Union contracts are voted on by the members who will work under them. Contracts, though, are complicated documents and what you know about them can greatly influence how they look. Additionally, most union members are not in the room where contracts are negotiated and can only go on the judgment of their representatives about whether the company might have been willing to bargain a better deal or was really immovable.
The New York Times' Nick Bunkley describes how the internet and social media are changing the information about new contracts to which union members have access, and are offering a place for them to talk, and talk back. Bunkley describes an array of new ways auto workers have had access to information as the UAW has bargained with GM and Ford: When tentative deals have been reached, workers have been able to download copies of the contract rather than relying on in-person briefings; workers have gotten email updates through the negotiation process and union staff have maintained Facebook and Twitter feeds with more limited public information.

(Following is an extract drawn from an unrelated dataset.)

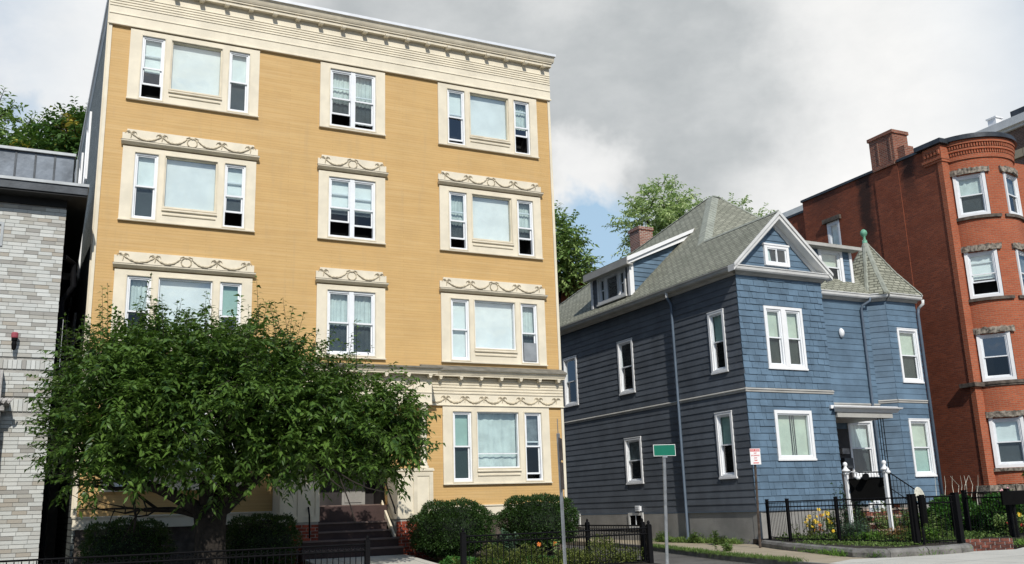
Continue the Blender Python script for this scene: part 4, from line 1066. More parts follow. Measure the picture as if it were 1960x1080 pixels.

Unions have been able to "rebut rumors [...] rather than allowing them to spread unchallenged":
Shortly after a Detroit television station reported that workers would get a signing bonus of $7,500, a message posted on Facebook from Jimmy Settles, the union’s vice president in charge of Ford negotiations, described the report as inaccurate and “designed to intentionally create false expectations.” The finished deal included a bonus of $6,000 for most workers, some of whom had begun posting on Facebook that they would vote against any contract with a bonus of less than $15,000.
“It allowed us to get to the membership quickly,” Mr. Settles said in an interview. “The one thing we always had to combat was the expectations of our members. Historically, we didn’t have the apparatus to get that information out.”
Workers and retirees have also used social media to talk to each other and to push back against what they see as problem areas in the contracts, albeit with limited success this time around. Transparency increased somewhat, but workers' concerns seem to have been seen as something to be managed, not taken as an added voice in the negotiations. The long-term question is, will social media be another channel of top-down communication in which unions and employers are able to monitor and respond to rumors and set expectations, or will it be a way workers can actually push for more transparency and responsiveness and themselves alter the terms of negotiations?